The prayer of the Psalms “is the testimony of this cry: a multiple cry, because in life pain takes a thousand forms, and takes the name of sickness, hatred, war, persecution, distrust… Until the supreme ‘scandal’, that of death.”
“Everyone suffers in this world: whether they believe in God or reject Him.” But in the Psalter, pain becomes a relationship, rapport: “a cry for help waiting to intercept a listening ear. It cannot remain meaningless, without purpose.”
“Even the pains we suffer cannot be merely specific cases of a universal law”, the Pope points out: “they are always ‘my’ tears. Tears are not universal, they are “my” tears. Everyone has their own.
My tears and my pain drive me to go ahead in prayer. They are my tears, that no one has ever shed before me. Yes, they have wept, many. But my tears are mine, My pain is my own, my suffering is my own.” “Before entering the Hall – the Pope said in unprepared remarks – I met the parents of that priest of the diocese of Como who was killed: he was killed precisely in his service to others. The tears of those parents are their own tears, and each one of them knows how much he or she has suffered in seeing this son who gave his life in service to the poor.” “When we want to console somebody, we cannot find the words. Why? Because we cannot arrive at his or her pain, because her sorrows are her own, his tears are his own.” Francis’ chosen example: “the same is true of us: the tears, the sorrow, the tears are mine, and with these tears, with this sorrow I turn to the Lord.”

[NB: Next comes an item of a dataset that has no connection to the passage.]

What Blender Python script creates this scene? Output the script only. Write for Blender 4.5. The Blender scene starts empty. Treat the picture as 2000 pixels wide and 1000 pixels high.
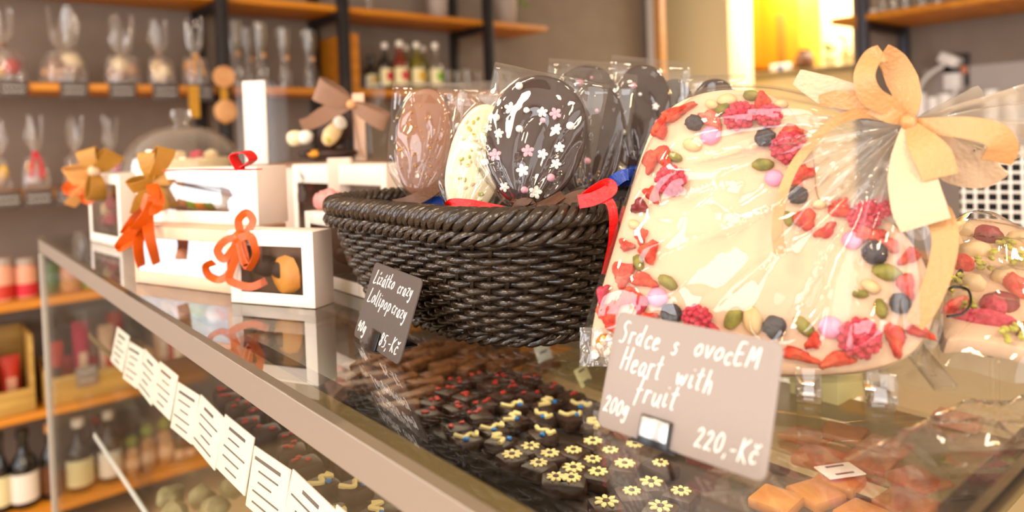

“All human pains for God are sacred”, for “before God we are not strangers, or numbers. We are faces and hearts, known one by one, by name.” In the Psalms, the believer “knows that even if all human doors were barred, God’s door is open”, Francis said. “Even if the whole world had issued a verdict of condemnation, there is salvation in God.” “The Lord listens”: sometimes in prayer it is enough to know this”, says the Pope:
“Problems are not always solved. Those who pray are not deluded: they know that many questions of life down here remain unresolved, with no way out; suffering will accompany us and, after one battle, others will await us. But if we are listened to, everything becomes more bearable.”
For Francis, “the worst thing that can happen is to suffer in abandonment, without being remembered”: “From this prayer saves us. Because it can happen, and even often, that we do not understand God’s plans. But our cries do not stagnate down here: they rise up to Him, He who has the heart of a Father, and who cries Himself for every son and daughter who suffers and dies.”
“It is good for me, in difficult moments, to think of Jesus weeping,” the Pope added in impromptu remarks: “when He wept looking at Jerusalem, when He wept before Lazarus’ tomb. God has wept for me, God weeps, He weeps for our sorrows.”
“To think that Jesus weeps with me in sorrow is a consolation: it helps us keep going”, Francis concluded: “If we maintain our relationship with Him, life does not spare us suffering, but we open up to a great horizon of goodness and set out towards its fulfilment. Take courage, persevere in prayer. Jesus is always by our side!”